Ghosts is inspired by the physical, psychological and emotional residue that accumulates in the minutiae of our physical surroundings, and grew out of my second residency in Hill End in April, 2011. As the haunting autumn twilight caused the soil to glow red and the ghost gums to gleam, there became a tangible sense of abandoned dreams of fortune and happiness hovering over the town. Once bustling with the prosperity that gold brings, now silent but for the larks calling eerily at sunset and the occasional carouse from the locals at the pub along the road. A Sunday night ritual sees the last of the weekend caravans make their exit along the avenue, the population shrinks again and a hushed stillness descends like a parachute gliding to the ground.


Not entirely knowing why I did so, I collected hundreds of withered leaves fallen from the trees in the remains of the orchard behind Murray’s Cottage.  Each one perfect and unique in its form, they were a delicate yet evocative metaphor for the sense of loss and memory I felt around me, and also a fitting symbol of the changing of the seasons and the transition into the silence and decay of winter.  The drawings are on tissues, perhaps an unusual and non-archival choice, and themselves fragile and ephemeral: they are often the receptacle for our tears during moments of intensity, both joy and heartbreak, and easily discarded when these moments have passed.

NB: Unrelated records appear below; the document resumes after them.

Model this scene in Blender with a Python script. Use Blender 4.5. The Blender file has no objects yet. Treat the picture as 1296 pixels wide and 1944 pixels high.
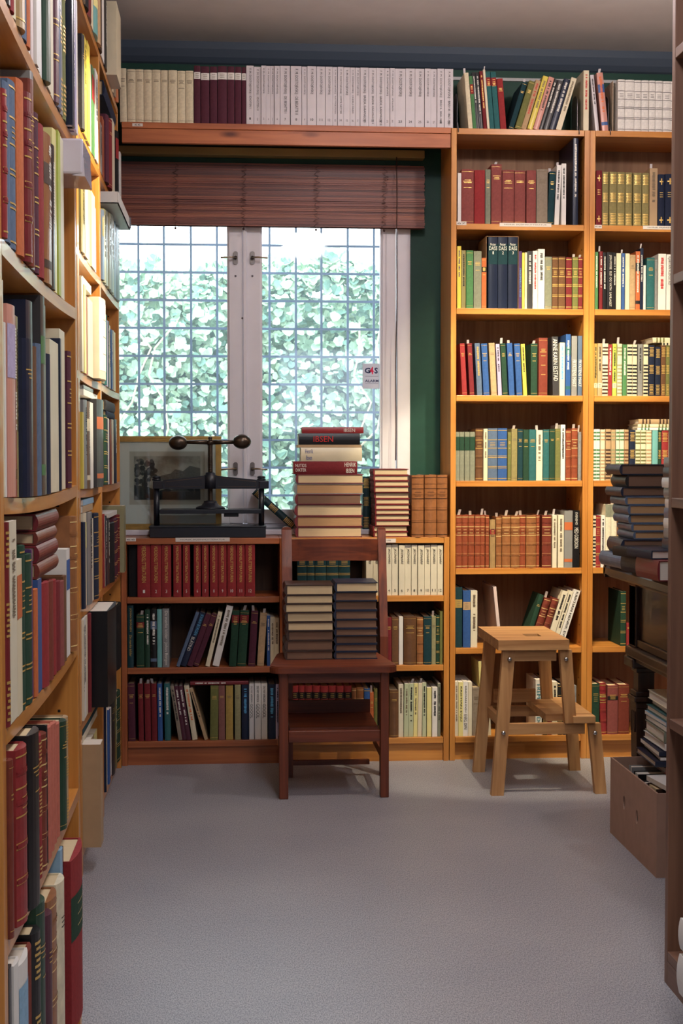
import bpy, bmesh, math, random
from mathutils import Vector, Matrix
random.seed(7)
R = math.radians
scn = bpy.context.scene
col = scn.collection
# ---------------------------------------------------------------- camera, world, lights, exposure
F = 2700.0
TH = math.atan(208 / F)
PI_ = math.atan(102 / F)
cam_d = bpy.data.cameras.new('camera'); cam = bpy.data.objects.new('camera', cam_d); col.objects.link(cam)
cam_d.sensor_fit = 'VERTICAL'; cam_d.sensor_height = 36; cam_d.lens = 50; cam_d.clip_start = .05
cam.location = (0, 0, 1.08); cam.rotation_euler = (math.pi / 2 - PI_, 0, -TH)
scn.camera = cam
scn.view_settings.view_transform = 'Standard'; scn.view_settings.look = 'None'
scn.view_settings.exposure = 0.0; scn.view_settings.gamma = 1; scn.view_settings.use_curve_mapping = False
scn.cycles.use_denoising = True
scn.cycles.max_bounces = 8; scn.cycles.diffuse_bounces = 4; scn.cycles.transparent_max_bounces = 8
scn.cycles.sample_clamp_indirect = 6
w = bpy.data.worlds.new('sky'); scn.world = w; w.use_nodes = True
w.node_tree.nodes['Background'].inputs[0].default_value = (.83, .91, 1, 1)
w.node_tree.nodes['Background'].inputs[1].default_value = 9.0

def area(name, loc, size, power, color, look):
    l = bpy.data.lights.new(name, 'AREA'); l.shape = 'RECTANGLE'; l.size, l.size_y = size; l.energy = power; l.color = color
    o = bpy.data.objects.new(name, l); col.objects.link(o); o.location = loc
    o.rotation_euler = (Vector(look) - Vector(loc)).to_track_quat('-Z', 'Y').to_euler()
    return o
def spot(name, loc, look, power, color, ang, blend=.5, rad=.03):
    l = bpy.data.lights.new(name, 'SPOT'); l.energy = power; l.color = color; l.spot_size = R(ang); l.spot_blend = blend; l.shadow_soft_size = rad
    o = bpy.data.objects.new(name, l); col.objects.link(o); o.location = loc
    o.rotation_euler = (Vector(look) - Vector(loc)).to_track_quat('-Z', 'Y').to_euler()
    return o
p = area('window_daylight_portal', (.05, 5.30, 1.5), (1.3, 1.4), 1, (1, 1, 1), (.05, 4, 1.5)); p.data.cycles.is_portal = True
area('shop_front_daylight', (.95, -2.85, 1.70), (1.0, .8), 11, (.70, .80, 1), (.6, 4, .5))
area('ceiling_fill_near', (.50, .9, 2.54), (.30, 1.5), 26, (1, .94, .90), (.50, .9, 0))  # unseen area light added to brighten the floor and nearest bookcase
area('ceiling_fill_middle', (.45, 2.5, 2.54), (.25, 1.0), 15, (.84, .88, 1), (.45, 2.5, 0))  # second unseen area light, added for the aisle floor
spot('ceiling_spot_shelves', (.84, 4.02, 2.46), (1.10, 5.02, 1.18), 130, (1, .88, .55), 52, .95)
spot('ceiling_spot_right', (1.42, 4.02, 2.46), (1.50, 5.02, 1.12), 80, (1, .88, .55), 58, .95)
spot('ceiling_spot_stool', (.96, 4.05, 2.46), (1.02, 5.0, .70), 92, (1, .86, .64), 44, .25, .014)
spot('ceiling_spot_middle', (.74, 4.02, 2.46), (.66, 5.0, .62), 22, (1, .84, .62), 38, .3)
spot('ceiling_spot_left', (.38, 3.60, 2.44), (-.42, 3.98, 1.72), 215, (1, .88, .58), 42, .4)
def uplight(name, loc, power, color):
    l = bpy.data.lights.new(name, 'POINT'); l.energy = power; l.color = color; l.shadow_soft_size = .04
    o = bpy.data.objects.new(name, l); col.objects.link(o); o.location = loc
uplight('fill_uplight_right', (1.30, 3.9, 2.40), 23, (1, .87, .80))  # added point light, brightens the ceiling and the top books
uplight('fill_uplight_middle', (.50, 3.9, 2.40), 12, (.98, .88, .90))  # weaker added point light for the ceiling over the window side

# ---------------------------------------------------------------- pixel rays (1296 x 1944) -> points on a plane of the room
_f = Vector((math.sin(TH) * math.cos(PI_), math.cos(TH) * math.cos(PI_), -math.sin(PI_)))
_r = Vector((math.cos(TH), -math.sin(TH), 0)); _u = _r.cross(_f)
def ray(px, py): return _f + _r * ((px - 648) / F) + _u * (-(py - 972) / F)
def onY(px, py, Y): v = ray(px, py); return Vector((0, 0, 1.08)) + v * (Y / v.y)
def onX(px, py, X): v = ray(px, py); return Vector((0, 0, 1.08)) + v * (X / v.x)
def onZ(px, py, Z): v = ray(px, py); return Vector((0, 0, 1.08)) + v * ((Z - 1.08) / v.z)

# ---------------------------------------------------------------- materials
MATS = {}
def lin(c):
    return tuple((x / 12.92 if x <= .04045 else ((x + .055) / 1.055) ** 2.4) for x in c)
def mat(name, rgb, rough=.6, metal=0, spec=.4, noise=.0, nscale=60, bump=0, coat=0, sheen=0, trans=0):
    """rgb is 0-255 sRGB"""
    if name in MATS: return MATS[name]
    m = bpy.data.materials.new(name); m.use_nodes = True; nt = m.node_tree; b = nt.nodes['Principled BSDF']
    c = lin([x / 255 for x in rgb])
    b.inputs['Base Color'].default_value = (*c, 1); b.inputs['Roughness'].default_value = rough; b.inputs['Metallic'].default_value = metal
    b.inputs['Specular IOR Level'].default_value = spec; b.inputs['Coat Weight'].default_value = coat
    if noise or bump:
        tc = nt.nodes.new('ShaderNodeTexCoord'); n = nt.nodes.new('ShaderNodeTexNoise'); n.inputs['Scale'].default_value = nscale; n.inputs['Detail'].default_value = 4
        nt.links.new(tc.outputs['Object'], n.inputs['Vector'])
        if noise:
            r = nt.nodes.new('ShaderNodeValToRGB'); r.color_ramp.elements[0].position = .3; r.color_ramp.elements[1].position = .7
            r.color_ramp.elements[0].color = (*[x * (1 - noise) for x in c], 1); r.color_ramp.elements[1].color = (*[min(1, x * (1 + noise)) for x in c], 1)
            nt.links.new(n.outputs['Fac'], r.inputs[0]); nt.links.new(r.outputs[0], b.inputs['Base Color'])
        if bump:
            bp = nt.nodes.new('ShaderNodeBump'); bp.inputs['Strength'].default_value = bump; bp.inputs['Distance'].default_value = .002
            nt.links.new(n.outputs['Fac'], bp.inputs['Height']); nt.links.new(bp.outputs[0], b.inputs['Normal'])
    MATS[name] = m
    return m
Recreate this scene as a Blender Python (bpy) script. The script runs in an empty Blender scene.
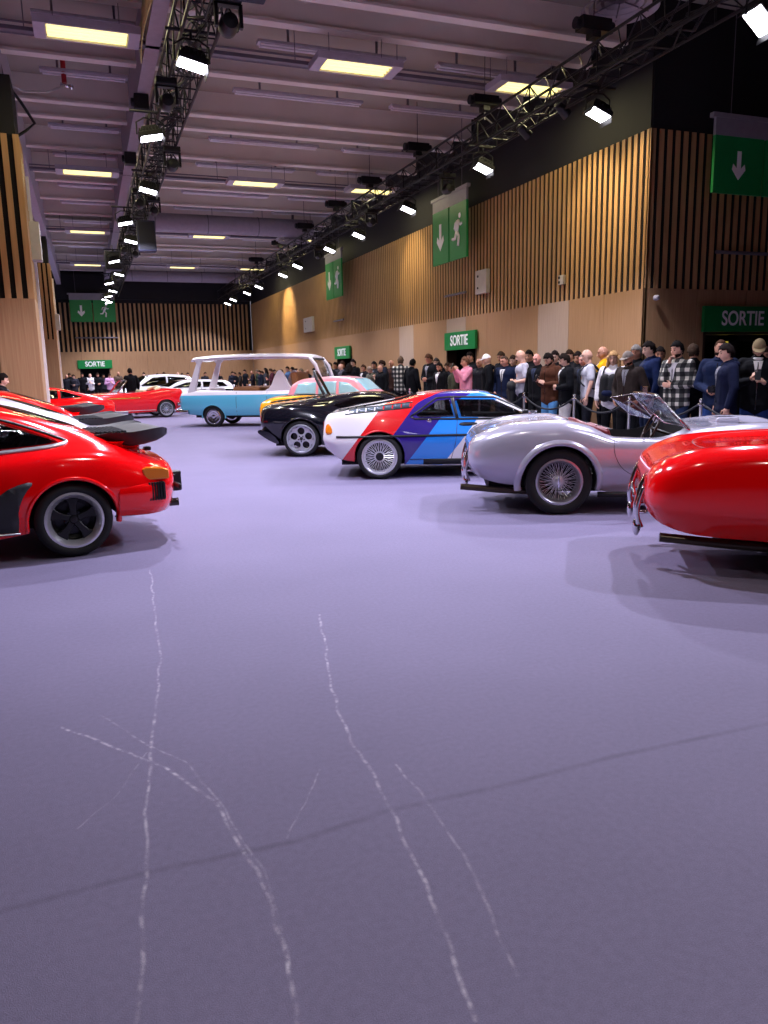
import bpy, bmesh, math, random
from mathutils import Vector, Matrix, Euler
from mathutils.bvhtree import BVHTree
from mathutils.geometry import tessellate_polygon
PI = math.pi
R = math.radians
sc = bpy.context.scene
COL = sc.collection
rng = random.Random(7)

# ------------------------------------------------------------------ camera
cam_d = bpy.data.cameras.new('camera')
cam_d.sensor_fit = 'HORIZONTAL'; cam_d.sensor_width = 36.0; cam_d.lens = 36.0 * 769 / 768
cam_d.clip_end = 300
cam = bpy.data.objects.new('camera', cam_d); COL.objects.link(cam)
yaw, pitch, roll = R(20.57), R(10.44), R(-1.17)
F_ = Vector((math.sin(yaw) * math.cos(pitch), math.cos(yaw) * math.cos(pitch), -math.sin(pitch)))
R0 = Vector((math.cos(yaw), -math.sin(yaw), 0)); U0 = R0.cross(F_)
R1 = R0 * math.cos(roll) + U0 * math.sin(roll); U1 = U0 * math.cos(roll) - R0 * math.sin(roll)
mw = Matrix((R1, U1, -F_)).transposed().to_4x4(); mw.translation = (0, 0, 1.5)
cam.matrix_world = mw
sc.camera = cam

# ------------------------------------------------------------------ world, exposure
w = bpy.data.worlds.new('hall_air'); sc.world = w; w.use_nodes = True
w.node_tree.nodes['Background'].inputs[0].default_value = (0.60, 0.56, 0.66, 1)
w.node_tree.nodes['Background'].inputs[1].default_value = 0.45
vs = sc.view_settings
vs.view_transform = 'Standard'; vs.look = 'None'; vs.gamma = 1.0; vs.use_curve_mapping = False
vs.exposure = 0.0
sc.display_settings.display_device = 'sRGB'
FLOOD_W = 1120.0
FLOOD_COL = (0.88, 0.87, 1.10)
FLUO_W = 60.0
FLUO_COL = (1.0, 0.90, 0.50)

# ------------------------------------------------------------------ materials
def lin(c):
    if isinstance(c, str):
        c = [int(c[i:i + 2], 16) / 255 for i in (0, 2, 4)]
    return tuple((v / 12.92 if v <= 0.04045 else ((v + 0.055) / 1.055) ** 2.4) for v in c[:3]) + (1,)
MATS = {}
def M(name, c='808080', rough=0.5, metal=0.0, coat=0.0, vary=0.06, scale=8.0, emit=None, es=0.0, trans=0.0, bump=0.0, spec=0.5, ior=1.45):
    if name in MATS: return MATS[name]
    m = bpy.data.materials.new(name); m.use_nodes = True
    nt = m.node_tree; b = nt.nodes['Principled BSDF']
    col = lin(c)
    b.inputs['Base Color'].default_value = col
    b.inputs['Roughness'].default_value = rough
    b.inputs['Metallic'].default_value = metal
    b.inputs['Coat Weight'].default_value = coat
    b.inputs['Coat Roughness'].default_value = 0.03
    b.inputs['Specular IOR Level'].default_value = spec
    b.inputs['IOR'].default_value = ior
    if trans: b.inputs['Transmission Weight'].default_value = trans
    if emit:
        b.inputs['Emission Color'].default_value = lin(emit); b.inputs['Emission Strength'].default_value = es
    if vary > 0 and not emit:
        tc = nt.nodes.new('ShaderNodeTexCoord'); n = nt.nodes.new('ShaderNodeTexNoise')
        n.inputs['Scale'].default_value = scale; n.inputs['Detail'].default_value = 4
        nt.links.new(tc.outputs['Object'], n.inputs['Vector'])
        mr = nt.nodes.new('ShaderNodeMapRange')
        mr.inputs['From Min'].default_value = 0.3; mr.inputs['From Max'].default_value = 0.7
        mr.inputs['To Min'].default_value = 1 - vary; mr.inputs['To Max'].default_value = 1 + vary
        nt.links.new(n.outputs['Fac'], mr.inputs['Value'])
        vm = nt.nodes.new('ShaderNodeVectorMath'); vm.operation = 'SCALE'
        vm.inputs[0].default_value = col[:3]
        nt.links.new(mr.outputs[0], vm.inputs['Scale'])
        nt.links.new(vm.outputs[0], b.inputs['Base Color'])
        if bump:
            bp = nt.nodes.new('ShaderNodeBump'); bp.inputs['Strength'].default_value = bump; bp.inputs['Distance'].default_value = 0.01
            nt.links.new(n.outputs['Fac'], bp.inputs['Height']); nt.links.new(bp.outputs[0], b.inputs['Normal'])
    MATS[name] = m
    return m

def glass_mat(name, c, alpha, rough=0.02):
    """thin pane: mostly clear tinted film plus gloss"""
    if name in MATS: return MATS[name]
    m = bpy.data.materials.new(name); m.use_nodes = True
    nt = m.node_tree; nt.nodes.clear()
    out = nt.nodes.new('ShaderNodeOutputMaterial'); mx = nt.nodes.new('ShaderNodeMixShader')
    tr = nt.nodes.new('ShaderNodeBsdfTransparent'); gl = nt.nodes.new('ShaderNodeBsdfGlossy')
    tr.inputs[0].default_value = lin(c); gl.inputs['Roughness'].default_value = rough
    gl.inputs[0].default_value = (0.9, 0.92, 1, 1)
    fr = nt.nodes.new('ShaderNodeFresnel'); fr.inputs[0].default_value = 1.45
    ad = nt.nodes.new('ShaderNodeMath'); ad.operation = 'MULTIPLY_ADD'; ad.inputs[1].default_value = .5; ad.inputs[2].default_value = alpha
    nt.links.new(fr.outputs[0], ad.inputs[0]); nt.links.new(ad.outputs[0], mx.inputs[0])
    nt.links.new(tr.outputs[0], mx.inputs[1]); nt.links.new(gl.outputs[0], mx.inputs[2])
    nt.links.new(mx.outputs[0], out.inputs[0])
    MATS[name] = m
    return m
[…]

Watching the leaves fall I sense the echo of human joys and tragedies on a more timeless and universal scale, of the faded hopes and forgotten desires that haunt us like ghosts at the edges of all our lives.  Insubstantial and exquisite in their fleeting existence, they scatter in the breeze, wither in the harshness of the seasons, and collect in the corners amongst cobwebs and other forgotten things.

 

But in the greater stillness, the profound silence, the endless spaces and time beyond our comprehension, our human foibles are swept away again and again like the smoke from the cottage chimneys.  It is an eternal cycle that is overwhelmingly sad, and intensely beautiful.